Strategy
03/26/2018

Successful Change: Managing Human Capital Risk During Implementation


risk-3-26-18.pngMany financial services companies are in the process of implementing significant change initiatives or poised on the brink of doing so. As discussed in our previous article, many such efforts fail to meet expectations because leadership has underestimated the human capital risks that threaten strategy execution. But effective implementations can mitigate critical people-related risks while building employee understanding, commitment and resiliency.

The Typical Transition From the Past to the Future
Regardless of the type of change—for example, a consolidation, acquisition or new business model—employees must go through a process of transition. A transition that is smooth reduces the depth and duration of lost productivity, as well as unwanted turnover, and expands the organization’s capacity for future changes.

Employees often initially focus on change as an ending to what they know as familiar, which can foster uncertainty and negative attitudes, such as assuming the change won’t work. Leadership must help employees move first to a mindset that is more neutral and accepting, so employees are willing to give the change a try. From there, management can help employees begin to see the change as a new beginning and understand that the new organization can do better or more.

With most change initiatives, almost every employee is affected to some degree. Employees might need to adapt to a new technology system or move to a different facility. They could find themselves in a much larger department or with a different level of authority. Some of the changes in employees’ individual experiences will play a greater role in the potential for project success than others and therefore warrant greater change management attention. For example, leadership could expend more energy dealing with how managers react to having their authority altered than on employees who merely need to learn new procedures for approvals.

Note that it is not only reductions in authority that require leadership attention. Managers in a smaller bank where the president made all of the salary and promotion decisions might find it difficult to adjust after being acquired by a larger institution where they are expected to be more actively involved in such matters.

Transition Monitoring and Management
Financial services companies should create a change effectiveness scorecard to evaluate the impact, readiness, adoption and benefits realization of each change initiative. Metrics might include the percentage of business results achieved, individual or department change readiness (at project launch and quarterly intervals going forward), training completion rate, key employee retention, client satisfaction, quality of production and employee engagement.
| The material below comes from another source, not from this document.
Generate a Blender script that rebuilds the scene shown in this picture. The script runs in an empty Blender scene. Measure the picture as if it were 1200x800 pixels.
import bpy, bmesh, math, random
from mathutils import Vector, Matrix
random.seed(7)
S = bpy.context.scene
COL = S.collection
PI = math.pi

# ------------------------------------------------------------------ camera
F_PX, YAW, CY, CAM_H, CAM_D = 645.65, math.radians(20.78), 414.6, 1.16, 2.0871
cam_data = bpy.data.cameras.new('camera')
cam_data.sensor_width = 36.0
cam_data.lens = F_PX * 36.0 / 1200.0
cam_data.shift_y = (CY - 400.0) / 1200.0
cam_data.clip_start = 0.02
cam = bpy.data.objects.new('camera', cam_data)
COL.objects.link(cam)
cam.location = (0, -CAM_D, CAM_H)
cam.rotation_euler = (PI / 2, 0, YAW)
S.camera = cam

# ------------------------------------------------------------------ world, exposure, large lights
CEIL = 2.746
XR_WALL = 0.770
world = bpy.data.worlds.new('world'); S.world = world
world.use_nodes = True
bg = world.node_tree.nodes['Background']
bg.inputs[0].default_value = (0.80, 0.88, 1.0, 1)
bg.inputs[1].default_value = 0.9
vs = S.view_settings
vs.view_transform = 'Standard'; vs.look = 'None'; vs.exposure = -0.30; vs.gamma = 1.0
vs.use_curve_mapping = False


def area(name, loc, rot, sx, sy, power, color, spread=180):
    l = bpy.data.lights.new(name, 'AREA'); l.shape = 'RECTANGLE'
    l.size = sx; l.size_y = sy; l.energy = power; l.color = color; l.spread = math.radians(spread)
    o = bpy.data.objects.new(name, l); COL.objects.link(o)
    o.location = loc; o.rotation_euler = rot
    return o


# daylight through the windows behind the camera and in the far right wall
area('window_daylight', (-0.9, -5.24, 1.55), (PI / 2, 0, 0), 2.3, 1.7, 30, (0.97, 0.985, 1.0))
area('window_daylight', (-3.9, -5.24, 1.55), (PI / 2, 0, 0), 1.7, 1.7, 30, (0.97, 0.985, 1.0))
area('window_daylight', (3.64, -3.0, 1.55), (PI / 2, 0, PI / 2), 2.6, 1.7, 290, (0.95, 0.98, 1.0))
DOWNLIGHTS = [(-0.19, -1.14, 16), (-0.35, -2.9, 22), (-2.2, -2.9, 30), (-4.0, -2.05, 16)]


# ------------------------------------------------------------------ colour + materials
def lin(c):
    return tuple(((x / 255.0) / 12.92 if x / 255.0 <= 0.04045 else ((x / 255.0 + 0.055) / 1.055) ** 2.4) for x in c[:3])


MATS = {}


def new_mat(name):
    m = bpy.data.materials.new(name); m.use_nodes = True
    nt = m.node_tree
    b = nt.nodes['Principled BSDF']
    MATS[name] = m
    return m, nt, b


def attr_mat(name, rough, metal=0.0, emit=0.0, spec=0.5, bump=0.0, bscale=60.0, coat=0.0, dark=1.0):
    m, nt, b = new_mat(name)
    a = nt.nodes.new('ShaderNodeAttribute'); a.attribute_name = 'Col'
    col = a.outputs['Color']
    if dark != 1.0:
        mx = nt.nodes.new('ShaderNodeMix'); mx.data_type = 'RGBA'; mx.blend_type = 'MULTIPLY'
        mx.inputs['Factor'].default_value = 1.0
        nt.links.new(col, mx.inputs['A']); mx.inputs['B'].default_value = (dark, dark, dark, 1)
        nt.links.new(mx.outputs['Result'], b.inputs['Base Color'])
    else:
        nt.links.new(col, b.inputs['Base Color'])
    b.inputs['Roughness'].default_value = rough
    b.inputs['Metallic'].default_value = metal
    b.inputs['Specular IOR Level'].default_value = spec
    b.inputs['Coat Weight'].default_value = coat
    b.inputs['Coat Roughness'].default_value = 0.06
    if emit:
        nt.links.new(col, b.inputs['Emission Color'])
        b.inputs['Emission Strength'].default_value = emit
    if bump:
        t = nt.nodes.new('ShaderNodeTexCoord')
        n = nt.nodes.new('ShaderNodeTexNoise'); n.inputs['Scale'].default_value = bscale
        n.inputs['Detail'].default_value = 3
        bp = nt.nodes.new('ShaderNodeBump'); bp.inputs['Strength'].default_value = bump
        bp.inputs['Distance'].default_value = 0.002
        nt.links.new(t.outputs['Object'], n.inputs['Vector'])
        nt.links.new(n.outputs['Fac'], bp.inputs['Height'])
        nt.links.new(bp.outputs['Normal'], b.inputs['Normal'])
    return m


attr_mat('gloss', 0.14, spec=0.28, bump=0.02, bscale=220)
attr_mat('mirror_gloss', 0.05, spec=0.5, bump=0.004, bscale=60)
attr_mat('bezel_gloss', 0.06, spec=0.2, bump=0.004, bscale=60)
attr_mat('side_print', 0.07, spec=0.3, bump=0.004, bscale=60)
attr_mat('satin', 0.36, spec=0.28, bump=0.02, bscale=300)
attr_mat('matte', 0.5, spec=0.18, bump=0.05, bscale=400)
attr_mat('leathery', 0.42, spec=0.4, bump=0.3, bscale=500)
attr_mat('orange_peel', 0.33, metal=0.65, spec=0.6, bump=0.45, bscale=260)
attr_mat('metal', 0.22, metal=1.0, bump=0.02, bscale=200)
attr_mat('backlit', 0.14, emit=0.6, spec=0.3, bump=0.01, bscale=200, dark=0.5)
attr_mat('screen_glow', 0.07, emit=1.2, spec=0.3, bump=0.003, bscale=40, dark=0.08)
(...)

Employee engagement can be measured through responses to pulse surveys conducted on a regular basis to track and improve employee understanding of and buy-in on the change project. These short surveys ask respondents to rank from 1 to 5 the accuracy of statements such as:

  • I understand how this transformation can benefit our employees, customers and community.
  • I believe the communications I receive from the transformation team.
  • I feel that I have enough opportunities to learn about the transformation.
  • I know where to go when I have questions about the transformation process.

When it comes to change projects, individual leaders or employees typically fall into one of four categories based on their level of engagement, performance and impact on project success. Each category calls for different management strategies during project implementation:

  • Advocate (high impact, high engagement): Leadership should recognize and reward high-impact employees who are actively and vocally on board and performing well, and consider increasing their project responsibilities.
  • Supporter (low impact, high engagement): These employees demonstrate their high level of commitment to the project by effectively providing assistance or resources, even though they are not critical to satisfying high-impact project objectives. Leadership should consider increasing their project-related roles and responsibilities.
  • Laggard (high impact, low engagement): These individuals have a low level of commitment to the project—even if they are performing well—but are essential to meeting the project objectives. Leadership should address their low engagement in hopes of moving them to advocate status. For example, the management team could consider demonstrating what’s in it for the employee if the project succeeds. If that effort fails, leadership should consider reassigning these employees from high-impact areas where they could negatively influence others and project success.
  • Bystander (low impact, low engagement): These individuals demonstrate a low commitment level, and their impact is not vital to meeting project objectives. Leadership might consider their potential for greater project impact and address reasons for low engagement.

The human capital risks associated with change initiatives could prove the difference between ultimate success or failure. Particularly when change affects customers, the employee experience has a direct effect on customer experience. By properly managing employees throughout the transition, bank leadership can help employees see change not as a negative ending, but as a positive beginning.